**GIVEN TASK**
Take every line from the first down to the line with "auto_smooth(flange, 30); flange['label']" and set it down exactly, without the pictures.

Scene modeling code data:
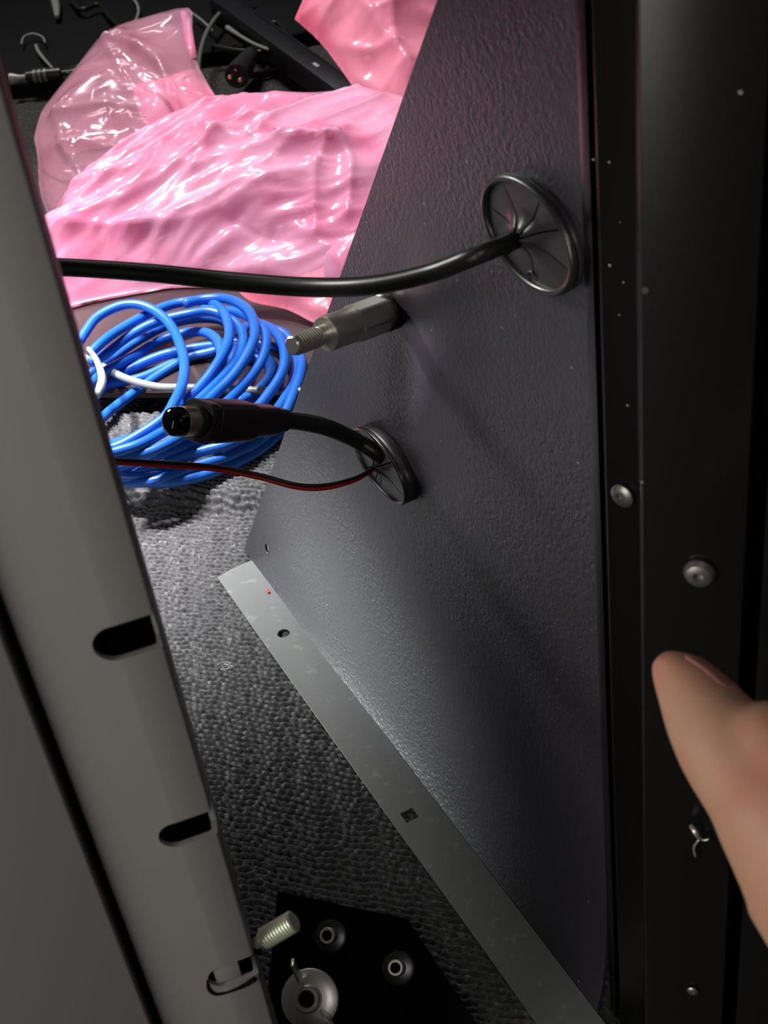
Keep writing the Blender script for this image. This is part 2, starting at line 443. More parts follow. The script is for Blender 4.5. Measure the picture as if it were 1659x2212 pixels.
x_, y_, a_ = frame_of(UP); rot = math.atan2(PU @ y_, PU @ x_) + math.pi/4
cuts.append(hole_cutter(sqc, UP, .0046, .01, square=1., rot=rot))
for c in cuts:
    b = flange.modifiers.new('c', 'BOOLEAN'); b.operation = 'DIFFERENCE'; b.object = c; b.solver = 'EXACT'
bake(flange)
for c in cuts: bpy.data.objects.remove(c)
auto_smooth(flange, 30); flange['label'] = 'grey foot flange with reflected light put into its colour'

# ------------------------------------------------------------------ grommets (elliptical, let into the panel)
def grommet(name, c, pt, pside, ring_r, label, slits, cone, csz, protr=.0):
    """c centre px; pt / pside = px of top and side extremes, giving the two radii in the panel plane"""
    C = on_panel(*c, .002)
    rz = np.mean([abs((on_panel(*p, .002) - C) @ UP) for p in pt]); rt = np.mean([abs((on_panel(*p, .002) - C) @ PU) for p in pside])
    g = empty(name, C - PN * .002, label, 'grommet')
    v = []; f = []; n = 64; m = 12
    tilt = lambda th: 0.0
    P3 = lambda r, th, h: C + PU * rt * r * math.cos(th) + UP * rz * r * math.sin(th) + PN * h
    for i in range(n):
        th = 2*math.pi*i/n; cen = P3(1, th, .0008 + protr); rad = (P3(1.1, th, 0) - P3(1, th, 0)); rad /= np.linalg.norm(rad)
        for k in range(m):
            ph = 2*math.pi*k/m; v.append(cen + rad * math.cos(ph) * ring_r + PN * math.sin(ph) * ring_r * 1.1)
    for i in range(n):
        for k in range(m):
            i2, k2 = (i+1) % n, (k+1) % m; f.append((i*m+k, i*m+k2, i2*m+k2, i2*m+k))
    pydata('rim', v, f, MT['rubber'], g)
    # dark collar seated against the panel
    v = []; f = []
    for i in range(n):
        th = 2*math.pi*i/n
        for (r, h) in ((1.04, -.0035), (1.05, .0008 + protr), (.90, .0003 + protr), (.88, -.0035)): v.append(P3(r, th, h))
    for i in range(n):
        for k in range(4): i2, k2 = (i+1) % n, (k+1) % 4; f.append((i*4+k, i*4+k2, i2*4+k2, i2*4+k))
    pydata('collar', v, f, MT['rubber_soft'], g)
    v = [P3(0, 0, -.0012)]; f = []
    for i in range(n): v.append(P3(.93, 2*math.pi*i/n, -.0012))
    for i in range(n): f.append((0, 1+i, 1+(i+1) % n))
    pydata('dark_fill', v, f, MT['dark_fill'], g)  # black disc painted as the shade behind the slits
    # rubber petals between the slits
    sl = sorted(slits); ns = len(sl)
    for q in range(ns):
        a0, a1 = sl[q], sl[(q+1) % ns]
        if a1 <= a0: a1 += 2*math.pi
        v = []; f = []; nr, na = 10, max(5, int((a1-a0)/.12)); lift = random.uniform(.7, 1.15)
        for layer in (0, 1):
            for i in range(nr + 1):
                r = csz + (.95 - csz) * i / nr
                gap = .016 / max(r, .1) * (1 if r < .80 else max(0, (.95 - r) / .15))
                for j in range(na + 1):
                    th = a0 + gap + (a1 - a0 - 2*gap) * j / na
                    h = .0008 + protr * .9 + cone * lift * max(0, 1 - r/.55) ** 2 - layer * .0007 + .0003 * math.sin(math.pi*j/na) * (1-r)
                    v.append(P3(r, th, h))
        k = (nr+1)*(na+1)
        for i in range(nr):
            for j in range(na):
                a = i*(na+1)+j; f.append((a, a+1, a+na+2, a+na+1)); f.append((k+a, k+a+na+1, k+a+na+2, k+a+1))
        for i in range(nr):
            for j in (0, na): a = i*(na+1)+j; f.append((a, a+na+1, k+a+na+1, k+a))
        for j in range(na):
            for i in (0, nr): a = i*(na+1)+j; f.append((a, a+1, k+a+1, k+a))
        auto_smooth(pydata('petal', v, f, MT['rubber_soft'], g), 50)
    return g, C, P3, rt, rz
def ang_on(C, rt, rz, x, y):
    p = on_panel(x, y, .002) - C; return math.atan2((p @ UP)/rz, (p @ PU)/rt) % (2*math.pi)
cL = (1147, 505); CL = on_panel(*cL, .002)
slL = [ang_on(CL, .024, .0188, *p) for p in ((1075, 452), (1113, 430), (1168, 430), (1205, 488), (1222, 575), (1160, 600), (1080, 590), (1075, 520))]
gL, CL, PL3, rtL, rzL = grommet('cable_grommet', cL, [(1100, 376), (1190, 640)], [(1055, 498), (1238, 515)], .0013,
    'larger black rubber grommet with the thick cable through it, beside the panel edge', slL, .006, .10)
cS = (834, 1000); CS = on_panel(*cS, .004)
slS = [ang_on(CS, .024, .016, *p) for p in ((866, 987), (812, 925), (800, 958), (826, 1065), (848, 1072), (875, 1040), (790, 1015))]
gS, CS, PS3, rtS, rzS = grommet('cable_grommet', cS, [(811, 926), (860, 1074)], [(783, 979), (884, 1020)], .0010,
    'smaller black rubber grommet with round-plug cable and red-black wire through it', slS, .004, .08, protr=.002)
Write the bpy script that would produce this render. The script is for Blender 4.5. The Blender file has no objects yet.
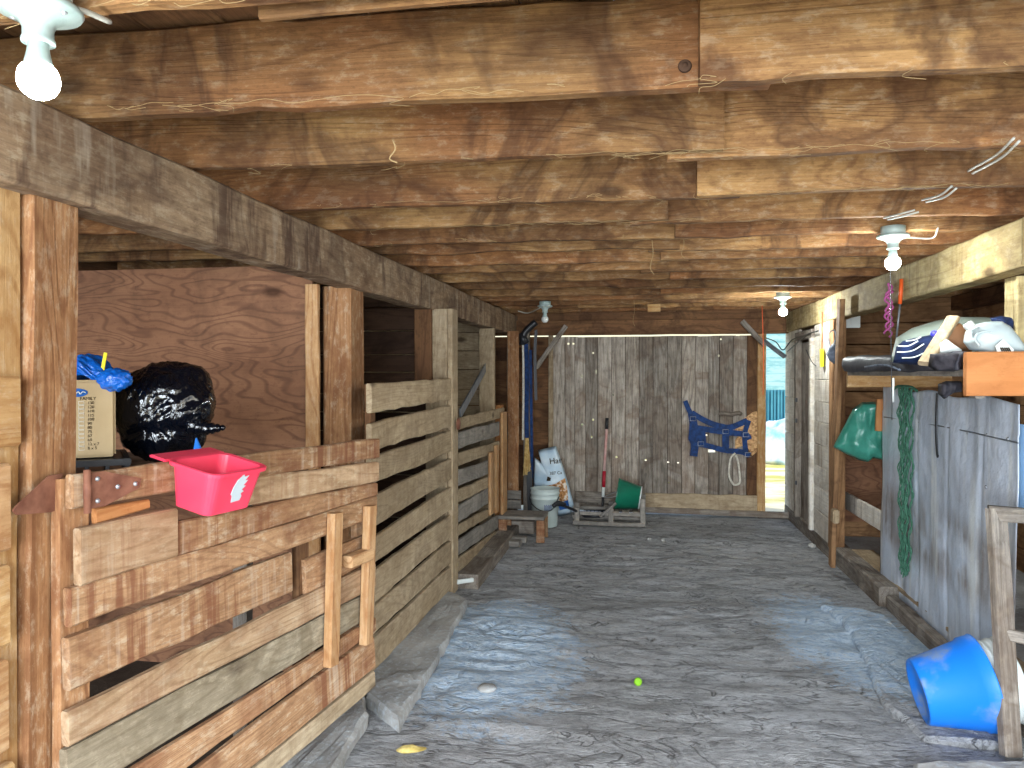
import bpy, bmesh, math, random
from mathutils import Vector, Matrix, noise

random.seed(11)
C = bpy.context.scene.collection
R = math.radians
V = Vector

# ------------------------------------------------------------------ camera, sky, sun, exposure
F = 760.0
EYE = V((0, 0, 1.5))
YAW = R(9.56)
PITCH = math.atan(10 / F)
cam = bpy.data.cameras.new('camera')
cam.sensor_width = 36
cam.lens = F / 1024 * 36
cam.clip_start = 0.05
camo = bpy.data.objects.new('camera', cam)
C.objects.link(camo)
camo.location = EYE
camo.rotation_euler = (math.pi / 2 - PITCH, 0, YAW)
bpy.context.scene.camera = camo

world = bpy.data.worlds.new('world')
bpy.context.scene.world = world
world.use_nodes = True
wn = world.node_tree.nodes
wl = world.node_tree.links
bg = wn['Background']
sky = wn.new('ShaderNodeTexSky')
sky.sky_type = 'NISHITA'
sky.sun_disc = False
sky.sun_elevation = R(48)
sky.sun_rotation = R(120)
sky.air_density = 1.4
sky.dust_density = 2.5
wl.new(sky.outputs[0], bg.inputs[0])
bg.inputs[1].default_value = 0.26

sun = bpy.data.lights.new('sun', 'SUN')
sun.energy = 2.6
sun.angle = R(0.6)
sun.color = (1, 0.93, 0.8)
suno = bpy.data.objects.new('sun', sun)
C.objects.link(suno)
SUN_DIR = V((-0.62, 0.34, -0.71)).normalized()
suno.rotation_euler = SUN_DIR.to_track_quat('-Z', 'Y').to_euler()

def area(name, loc, direction, sx, sy, power, col):
    l = bpy.data.lights.new(name, 'AREA')
    l.shape = 'RECTANGLE'
    l.size = sx; l.size_y = sy
    l.energy = power; l.color = col
    o = bpy.data.objects.new(name, l)
    C.objects.link(o)
    o.location = loc
    o.rotation_euler = V(direction).normalized().to_track_quat('-Z', 'Z').to_euler()
    return o
# daylight through the wide open doorway behind the camera, plus an added fill light at the right with no known source
area('doorway_daylight', (-0.7, -2.8, 1.9), (0.12, 1, -0.08), 4.5, 3.4, 680, (0.82, 0.91, 1.0))
area('right_fill', (2.3, 0.9, 1.3), (-1, 0.6, -0.1), 2.4, 1.7, 22, (0.9, 0.95, 1.0))

vs = bpy.context.scene.view_settings
bpy.context.scene.display_settings.display_device = 'sRGB'
vs.view_transform = 'Standard'
vs.look = 'None'
vs.gamma = 1.0
vs.use_curve_mapping = False
vs.exposure = 0.68

# ------------------------------------------------------------------ measuring
CAMR = Matrix.Rotation(YAW, 3, 'Z') @ Matrix.Rotation(-PITCH, 3, 'X')
def ray(px, py):
    return CAMR @ V(((px - 512) / F, 1, (384 - py) / F))
def P(px, py, X=None, Y=None, Z=None):
    d = ray(px, py)
    if X is not None: t = (X - EYE.x) / d.x
    elif Y is not None: t = (Y - EYE.y) / d.y
    else: t = (Z - EYE.z) / d.z
    return EYE + d * t
def Pp(px, py, p0, n):
    d = ray(px, py)
    t = (V(p0) - EYE).dot(n) / d.dot(n)
    return EYE + d * t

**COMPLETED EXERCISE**
Keep writing the Blender script for this image. This is part 2, starting at line 443. More parts follow. The script is for Blender 4.5. Measure the picture as if it were 1659x2212 pixels.
x_, y_, a_ = frame_of(UP); rot = math.atan2(PU @ y_, PU @ x_) + math.pi/4
cuts.append(hole_cutter(sqc, UP, .0046, .01, square=1., rot=rot))
for c in cuts:
    b = flange.modifiers.new('c', 'BOOLEAN'); b.operation = 'DIFFERENCE'; b.object = c; b.solver = 'EXACT'
bake(flange)
for c in cuts: bpy.data.objects.remove(c)
auto_smooth(flange, 30); flange['label'] = 'grey foot flange with reflected light put into its colour'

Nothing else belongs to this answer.